The extraordinary artist's collective Invisible Borders brings together a group of photographers each year to travel across African countries in a van on a “road trip,” documenting their experiences as they do so. At each location, photographers and filmmakers produce work mostly in the form of street photography, or sometimes work on more conceptually oriented projects developed during the course of the trip. Writers are required to update a daily blog in which they share and reflect on the trip's progress.

In his introduction, Emmanuel Iduma, the group's director of research and concept development, talks about the daunting, and truly unique, challenges the group faces as they undertake to render visible an Africa that is unknown to the vast majority of the world. His essay is followed by a selection of 25 photographs from past road trips. 

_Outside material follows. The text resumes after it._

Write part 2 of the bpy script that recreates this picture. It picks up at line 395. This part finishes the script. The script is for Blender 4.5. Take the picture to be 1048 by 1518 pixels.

Emmanuel Iduma studied law at Obafemi Awolowo University in Ile-Ife, Nigeria, and received his M.F.A. in Art Criticism and Writing from the School of Visual Arts, New York. In 2012, he published his first novel, Farad (Parresia Publishers). His fiction, essays, and poetry have appeared in many journals, and his unpublished novel Becoming God was longlisted for the 2013 Kwani? Manuscript Prize. Iduma, the copublisher and creative director of Saraba magazine, was the curator and host of the TEDxIfe conference in Nigeria in 2012 and 2013. His nonfiction and criticism have appeared in Aperture, Art in America, Artforum, Granta, n+1, the New York Review of Books, the Yale Review, and other publications. In 2020, Iduma was recognized in Apollo International Art Magazine’s “40 under 40 Africa” for the broad social impact of his work. I Am Still With You, his memoir on the aftermath of the Nigerian civil war, received a Silvers Grant for Work in Progress and was published in February 2023. In 2022, Iduma was awarded the Windham-Campbell Prize for nonfiction.